Мне всегда казалось, будто люди с физической инвалидностью — лишнее напоминание о том, что мои собственные дела обстоят не так уж плохо, ведь есть те, кому гораздо хуже. Как же я ошибалась.
Стоя напротив Сережи, я понимала, что невозможно, неправильно называть слабым, немощным человека, у которого такой огромной силы душа. Удивительно, но, глядя на него, хотелось думать не о том, что у меня все хорошо, а, наоборот, съежиться от стыда за собственную беспомощность и малодушие.
Впервые в жизни я ощутила себя человеком с ограниченными возможностями. Ограниченными возможностями души.
Он, не знавший материнской любви, умел любить жизнь.
Он, не умеющий толком ходить, нашел и выходил живую душу.
Он, не имеющий больших физических сил, радовался тому, что много работы. Не ныл, не жаловался — радовался.
Я стояла ошеломленная и смотрела на того, кто каждое утро просто просыпается, молится Богу и идет делать свое большое дело. И я понимала одно: ведь именно он тяжело, потихоньку, но доделает его до конца, что не всегда удавалось мне.

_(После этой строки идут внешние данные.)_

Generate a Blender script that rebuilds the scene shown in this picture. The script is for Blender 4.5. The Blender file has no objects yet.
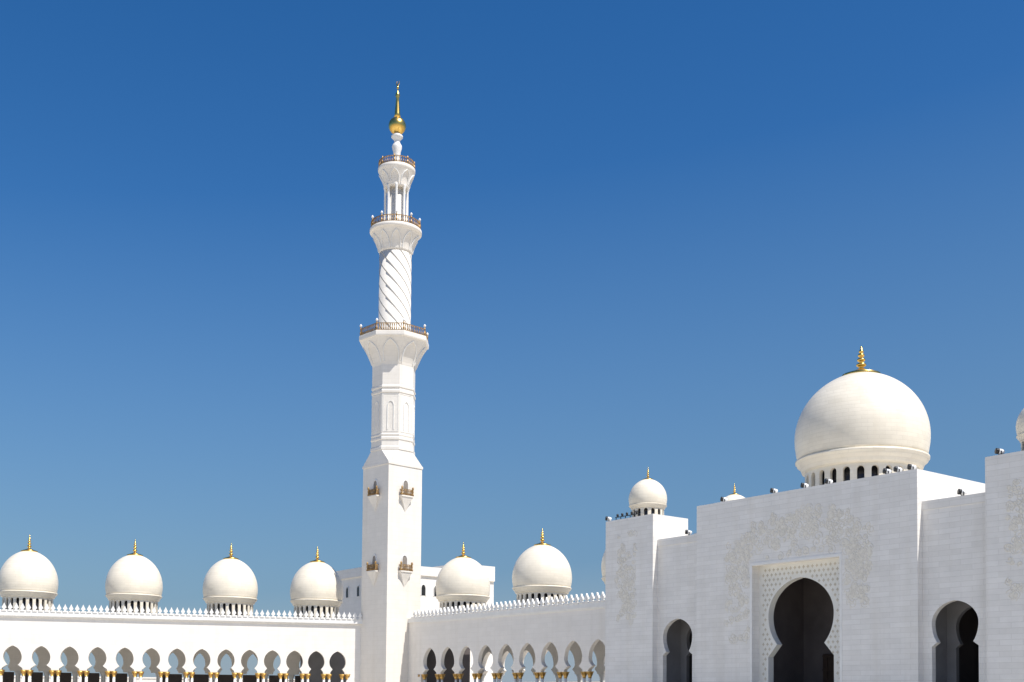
import bpy, math, random
from mathutils import Vector, Matrix
random.seed(7)
R = math.radians
PI = math.pi
S = bpy.context.scene
COL = S.collection

# ------------------------------------------------------------------ camera
cd = bpy.data.cameras.new('camera')
cam = bpy.data.objects.new('camera', cd)
COL.objects.link(cam)
cd.sensor_fit = 'HORIZONTAL'; cd.sensor_width = 36.0
cd.lens = 1150.0 * 36.0 / 1024.0
cd.shift_x = 0.0
cd.shift_y = 305.99 / 1024.0
cd.clip_start = 0.1; cd.clip_end = 6000
cam.matrix_world = (Matrix.Translation((0, 0, 1.7)) @ Matrix.Rotation(R(52.5), 4, 'Z')
                    @ Matrix.Rotation(PI / 2 + 0.042593, 4, 'X') @ Matrix.Rotation(0.009, 4, 'Z'))
S.camera = cam

# ------------------------------------------------------------------ sky and sun
SUN_EL, SUN_AZ = 59.0, 12.0            # azimuth from +X, counter-clockwise
w = bpy.data.worlds.new('World'); S.world = w; w.use_nodes = True
nt = w.node_tree
bg = nt.nodes['Background']
sky = nt.nodes.new('ShaderNodeTexSky'); sky.sky_type = 'NISHITA'; sky.sun_disc = False
sky.sun_elevation = R(SUN_EL); sky.sun_rotation = R(90 - SUN_AZ)
sky.altitude = 0; sky.air_density = 1.0; sky.dust_density = 0.5; sky.ozone_density = 2.0
hs = nt.nodes.new('ShaderNodeHueSaturation')
hs.inputs['Hue'].default_value = 0.506; hs.inputs['Saturation'].default_value = 1.40; hs.inputs['Value'].default_value = 1.0
nt.links.new(sky.outputs[0], hs.inputs['Color'])
# pale dusty air towards the horizon
tcw = nt.nodes.new('ShaderNodeTexCoord')
mrw = nt.nodes.new('ShaderNodeMapRange'); # the haze stands a little higher on the sunward side
dtw = nt.nodes.new('ShaderNodeVectorMath'); dtw.operation = 'DOT_PRODUCT'; dtw.inputs[1].default_value = (-0.067, -0.087, 1.0)
nt.links.new(tcw.outputs['Generated'], dtw.inputs[0]); nt.links.new(dtw.outputs['Value'], mrw.inputs[0])
mrw.inputs[1].default_value = 0.42; mrw.inputs[2].default_value = 0.0
mrw.inputs[3].default_value = 0.0; mrw.inputs[4].default_value = 1.0
pww = nt.nodes.new('ShaderNodeMath'); pww.operation = 'POWER'; pww.inputs[1].default_value = 1.0
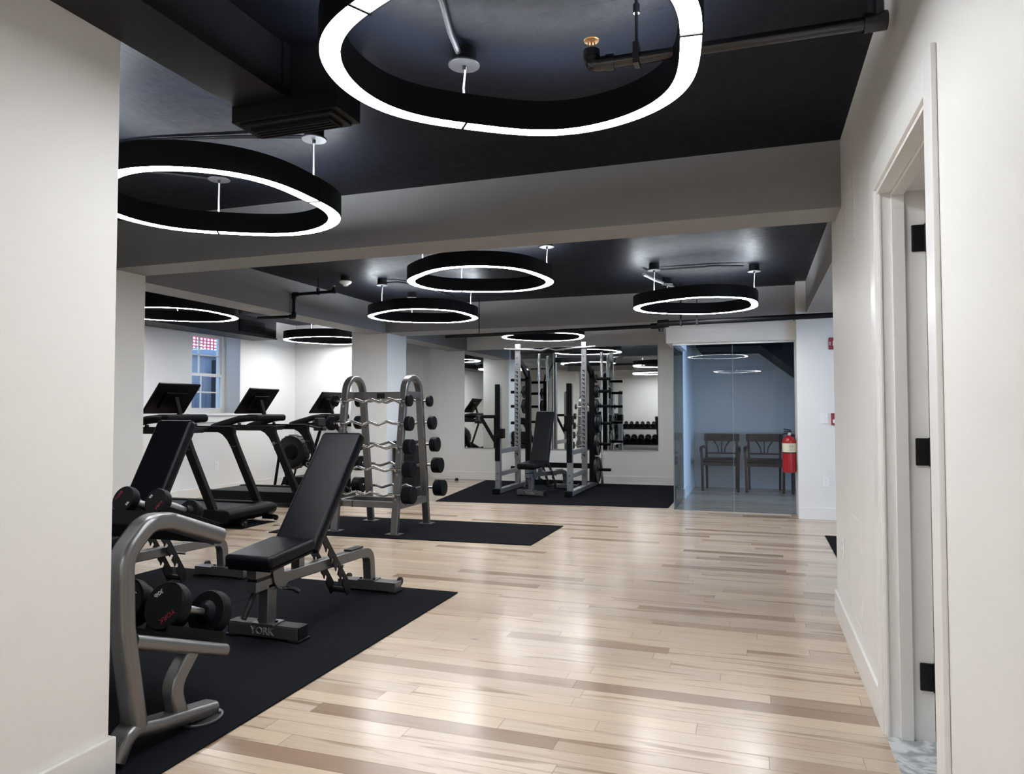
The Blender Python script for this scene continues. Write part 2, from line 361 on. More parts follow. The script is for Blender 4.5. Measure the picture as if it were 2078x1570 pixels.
# window in the treadmill bay
wf = struct(MB().m('trim').box(-7.76, -7.68, WY0, WY0+.05, WZ0, WZ1).box(-7.76, -7.68, WY1-.05, WY1, WZ0, WZ1)
    .box(-7.76, -7.68, WY0+.05, WY1-.05, WZ0, WZ0+.03).box(-7.76, -7.68, WY0+.05, WY1-.05, WZ1-.07, WZ1).build('window_1'))
def sash(name, x, z0, z1):
    a, b, w = WY0+.05, WY1-.05, .045
    f = MB().m('trim').box(x, x+.035, a, a+w, z0, z1).box(x, x+.035, b-w, b, z0, z1).box(x, x+.035, a+w, b-w, z0, z0+w).box(x, x+.035, a+w, b-w, z1-w, z1)
    c = (a+b)/2; h = (z0+z1)/2
    f.box(x+.008, x+.027, c-.009, c+.009, z0+w, z1-w).box(x+.008, x+.027, a+w, b-w, h-.009, h+.009)
    o = f.build(name, parent=wf); struct(o)
    g = MB().box(x+.015, x+.02, a+w, b-w, z0+w, z1-w).build('window_pane', 'pane', wf); struct(g)
sash('window_sash', -7.755, 1.72, WZ1-.07); sash('window_sash', -7.715, WZ0+.03, 1.765)
struct(MB().m('trim').box(-7.42, -7.35, WY0-.09, WY1+.09, 1.145, 1.18, bev=.005).box(-7.4, -7.375, WY0-.06, WY1+.06, 1.05, 1.145, bev=.004).build('trim_1'))
struct(MB().m('trim').box(-7.68, -7.42, WY0, WY1, 1.16, 1.18).build('trim_2'))
# outside the window
struct(MB().box(-9.3, -9.0, 6.2, 13, -.4, 2.16).build('wall_outside', 'outwall'))
struct(MB().box(-9.45, -8.93, 6.2, 13, 2.16, 2.27, bev=.01).build('trim_outside', 'conc'))
struct(MB().box(-12.5, -7.85, 4, 14, -.5, -.4).build('ground_outside', 'dirt'))
struct(MB().box(-9.0, -7.86, 10.15, 13.0, -.4, 2.1).build('wall_outside_return', 'dirt'))
nb = MB()
for i in range(56):
    y = 7.2+i*.085; nb.box(-9.215, -9.205, y-.012, y+.012, 2.27, 2.75)
for k in range(9):
    z = 2.285+k*.055; nb.box(-9.216, -9.204, 7.19, 11.9, z-.010, z+.010)
tag(nb.build('safety_netting', 'orange'), 'red safety netting stretched outside above the concrete ledge', 'netting')
# panes for the daylight openings out of sight
struct(MB().box(1.2, 3.0, 4.62, 4.63, .4, 2.3).build('window_2', 'pane'))
struct(MB().box(2.35, 2.365, 9.4, 11.3, .3, 2.2).build('window_3', 'pane'))

# door in the right wall
d = struct(MB().m('trim').box(.43, .445, 2.046, 2.136, 0, 2.14, bev=.004).box(.43, .445, 3.0, 3.10, 0, 2.14, bev=.004).box(.43, .445, 2.136, 3.0, 2.035, 2.14, bev=.004).build('trim_3'))
struct(MB().m('trim').box(.44, .60, 2.985, 3.0, 0, 2.035).box(.44, .60, 2.136, 2.151, 0, 2.035).box(.44, .60, 2.151, 2.985, 2.02, 2.035)
    .box(.487, .53, 2.97, 2.985, 0, 2.02, bev=.002).box(.487, .53, 2.151, 2.166, 0, 2.02, bev=.002).box(.487, .53, 2.166, 2.97, 2.005, 2.02, bev=.002)
    .box(.445, .452, 2.978, 2.985, 0, 2.02).build('trim_4'))
dr = struct(MB().m('trim').box(.607, 1.40, 2.942, 2.98, .012, 2.02, bev=.002).build('door_1'))
for z in (1.84, 1.05, .235):
    h = MB().m('black').box(.553, .598, 2.976, 2.986, z-.05, z+.05, bev=.004).box(.603, .612, 2.94, 2.986, z-.05, z+.05)
    h.lathe([(.0075, -.052), (.0075, .052)], (.602, 2.976, z), n=12)
    struct(h.build('door_hinge', parent=dr))
# second door at the end of the mirror wall
d2 = struct(MB().m('trim').box(-5.62, -5.60, 10.42, 10.52, 0, 2.12).box(-5.62, -5.60, 11.45, 11.55, 0, 2.12).box(-5.62, -5.60, 10.42, 11.55, 2.12, 2.22).build('trim_5'))
struct(MB().m('trim').box(-5.62, -5.608, 10.52, 11.45, .01, 2.12).build('door_2'))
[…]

Тут я услышала голос мамы.
— Сережа, можно мы тебя сфотографируем? Я картину напишу.
— С меня? Картину? Сережа засмеялся.
— Ну какая ж с меня картина!
— Самая лучшая картина, Сережа. Самая лучшая. Та самая, которую мечтаешь написать всю жизнь…
По дороге домой мы молчали. Ехали медленно, спешить не хотелось. Думали каждая о своем, но, судя по слезинкам, катившимся из глаз, об одном и том же.
О том, как неисповедимы пути Его.
О том, как просто быть счастливым, если живешь с верой.
О том, что истинная сила — не в кулаках. Истинная сила в том, чтобы любить и всегда и везде оставаться человеком.
И еще о том, что прекрасное не всегда красиво — в нашем обыденном представлении о красоте. Иногда оно, прекрасное — это маленький человек с сухими ногами, раскосыми глазами и огромным сердцем. Человек, заставляющий остановиться и задуматься.
Человек, умеющий любить по-настоящему.
Божий человек.
Человек с безграничными возможностями души.